Com fama de bom jogador de xadrez, a chegada de novos aspirantes milicianos trazia-lhe parceiros para jogos intermináveis e entusiásticas conversas aos fins da tarde. A primeira vez que ali entrei trouxe-me à lembrança a oficina do mestre Roberto, onde, como já escrevi por diversas vezes, me iniciei no gosto de trabalhar a madeira, um gosto que nunca perdi.

Os cantares das serras e serrotes, das plainas e garlopas, o som do ferro de pua, qual bicho da madeira, a abrir caminho, o do rebolo de amolar a dar desbaste às ferramentas de corte, voltaram aos meus ouvidos quase duas décadas depois. Também os cheiros das diversas madeiras, os da grude, dos vernizes e outros me trouxeram à memória aquele meu pequeno mundo onde brinquei julgando ser aprendiz. Com ele passei a conhecer muitas madeiras para além do pinho, do carvalho, do azinho ou da nogueira, que me eram familiares. Vinhático, cerejeira, andiroba, pau-santo, acácia, vidoeiro estavam ali para que as pudesse conhecer, algumas delas em antigos móveis restaurados ou à espera de o serem ou, ainda, em restos de outros. O mestre soprava-os do pó, explicava-me as suas particularidades específicas e falava-me das suas características como matéria-prima da sua arte.
— Esta aqui – dizia ele, encorajado pelo meu interesse – é angelim. Resiste ao tempo como nenhuma outra. Só o fogo dá conta dela. Veio da Índia. E esta – deu-me a cheirar – é criptoméria. É oriunda do Japão, mas dá-se muito bem dos Açores.

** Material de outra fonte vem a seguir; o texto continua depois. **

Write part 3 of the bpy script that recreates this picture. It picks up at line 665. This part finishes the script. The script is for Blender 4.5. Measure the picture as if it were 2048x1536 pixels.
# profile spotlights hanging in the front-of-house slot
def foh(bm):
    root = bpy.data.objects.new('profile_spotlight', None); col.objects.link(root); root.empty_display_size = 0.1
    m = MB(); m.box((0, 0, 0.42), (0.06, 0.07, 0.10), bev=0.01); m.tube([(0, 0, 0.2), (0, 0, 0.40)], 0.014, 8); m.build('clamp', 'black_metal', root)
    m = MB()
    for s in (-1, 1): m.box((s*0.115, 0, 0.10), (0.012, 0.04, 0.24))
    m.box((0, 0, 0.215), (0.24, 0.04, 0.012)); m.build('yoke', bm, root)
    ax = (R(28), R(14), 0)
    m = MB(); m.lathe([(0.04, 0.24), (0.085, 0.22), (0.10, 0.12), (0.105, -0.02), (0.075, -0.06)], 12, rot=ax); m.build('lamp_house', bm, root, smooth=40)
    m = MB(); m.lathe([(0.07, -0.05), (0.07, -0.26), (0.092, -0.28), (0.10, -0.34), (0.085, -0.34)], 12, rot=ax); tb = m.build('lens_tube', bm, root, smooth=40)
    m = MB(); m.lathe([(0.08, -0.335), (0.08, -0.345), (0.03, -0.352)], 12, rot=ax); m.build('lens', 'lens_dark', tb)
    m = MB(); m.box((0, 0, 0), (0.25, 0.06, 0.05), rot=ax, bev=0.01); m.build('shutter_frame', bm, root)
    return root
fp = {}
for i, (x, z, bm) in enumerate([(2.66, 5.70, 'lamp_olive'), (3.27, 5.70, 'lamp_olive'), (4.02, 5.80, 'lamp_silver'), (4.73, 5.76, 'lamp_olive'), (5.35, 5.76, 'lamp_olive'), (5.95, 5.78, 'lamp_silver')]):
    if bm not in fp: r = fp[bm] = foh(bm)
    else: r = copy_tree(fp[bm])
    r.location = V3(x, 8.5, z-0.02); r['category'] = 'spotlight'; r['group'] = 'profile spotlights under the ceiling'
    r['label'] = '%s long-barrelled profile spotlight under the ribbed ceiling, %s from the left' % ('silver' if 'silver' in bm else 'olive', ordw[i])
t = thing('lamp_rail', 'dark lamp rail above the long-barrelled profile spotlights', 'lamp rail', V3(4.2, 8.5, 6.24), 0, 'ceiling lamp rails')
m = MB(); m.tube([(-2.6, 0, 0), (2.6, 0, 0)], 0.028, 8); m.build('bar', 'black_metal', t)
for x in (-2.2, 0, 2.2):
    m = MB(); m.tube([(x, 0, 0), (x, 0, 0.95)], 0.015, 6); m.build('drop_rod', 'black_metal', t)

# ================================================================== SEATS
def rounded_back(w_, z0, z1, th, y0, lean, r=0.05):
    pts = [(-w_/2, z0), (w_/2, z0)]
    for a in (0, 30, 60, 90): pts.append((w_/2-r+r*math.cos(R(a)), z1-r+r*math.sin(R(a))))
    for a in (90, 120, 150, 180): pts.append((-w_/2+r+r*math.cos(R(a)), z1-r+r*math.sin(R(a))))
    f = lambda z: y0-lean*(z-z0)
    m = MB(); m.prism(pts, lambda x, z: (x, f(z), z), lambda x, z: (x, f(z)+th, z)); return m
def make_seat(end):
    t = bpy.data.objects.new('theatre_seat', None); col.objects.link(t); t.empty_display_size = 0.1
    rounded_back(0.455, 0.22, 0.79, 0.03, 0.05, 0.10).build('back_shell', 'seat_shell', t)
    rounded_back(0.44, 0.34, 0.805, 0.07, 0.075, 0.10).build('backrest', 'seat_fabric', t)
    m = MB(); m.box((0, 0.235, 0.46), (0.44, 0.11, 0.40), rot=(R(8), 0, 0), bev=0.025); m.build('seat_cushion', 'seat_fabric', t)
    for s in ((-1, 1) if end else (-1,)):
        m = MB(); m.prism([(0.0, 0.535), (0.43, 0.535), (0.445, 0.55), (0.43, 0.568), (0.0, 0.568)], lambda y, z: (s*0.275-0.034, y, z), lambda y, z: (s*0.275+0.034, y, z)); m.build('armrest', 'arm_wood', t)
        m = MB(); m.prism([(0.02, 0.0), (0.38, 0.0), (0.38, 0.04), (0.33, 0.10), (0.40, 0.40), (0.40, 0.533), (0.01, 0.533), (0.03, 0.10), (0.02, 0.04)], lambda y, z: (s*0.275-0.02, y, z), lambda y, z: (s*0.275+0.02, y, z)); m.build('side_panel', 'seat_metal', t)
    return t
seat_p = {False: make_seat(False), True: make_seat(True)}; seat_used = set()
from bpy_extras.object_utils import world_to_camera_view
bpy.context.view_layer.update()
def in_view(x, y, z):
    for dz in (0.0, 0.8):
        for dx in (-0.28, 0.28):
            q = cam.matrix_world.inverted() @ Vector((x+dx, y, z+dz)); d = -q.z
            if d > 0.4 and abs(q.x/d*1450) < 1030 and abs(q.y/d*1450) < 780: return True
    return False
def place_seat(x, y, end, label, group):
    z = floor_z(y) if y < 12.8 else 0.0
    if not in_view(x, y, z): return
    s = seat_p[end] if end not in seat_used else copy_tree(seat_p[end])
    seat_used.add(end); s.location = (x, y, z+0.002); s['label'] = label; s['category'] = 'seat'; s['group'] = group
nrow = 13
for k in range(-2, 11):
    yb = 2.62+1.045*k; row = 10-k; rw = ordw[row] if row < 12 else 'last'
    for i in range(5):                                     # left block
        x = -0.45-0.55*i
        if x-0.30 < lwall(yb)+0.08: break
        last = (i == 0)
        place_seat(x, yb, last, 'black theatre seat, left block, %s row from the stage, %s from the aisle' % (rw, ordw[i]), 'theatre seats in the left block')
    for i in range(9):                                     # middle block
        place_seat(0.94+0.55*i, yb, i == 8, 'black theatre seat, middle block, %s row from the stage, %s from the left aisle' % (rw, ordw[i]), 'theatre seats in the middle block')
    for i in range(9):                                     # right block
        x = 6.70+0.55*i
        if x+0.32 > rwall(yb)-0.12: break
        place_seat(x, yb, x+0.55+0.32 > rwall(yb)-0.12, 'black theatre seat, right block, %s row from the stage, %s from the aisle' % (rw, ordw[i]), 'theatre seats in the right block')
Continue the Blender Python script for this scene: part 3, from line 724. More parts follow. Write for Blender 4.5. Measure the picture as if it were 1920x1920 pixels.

Foram muitas as horas que passei “desenfiado” neste canto esquecido do quartel, umas dando largas a uma vocação que não tivera continuidade, outras, em longas conversas com o sargento. Curioso dos meus saberes no domínio da preparação académica que era a minha, ensinou-me outros, os que aprendera nos livros e os que a vida lhe facultara.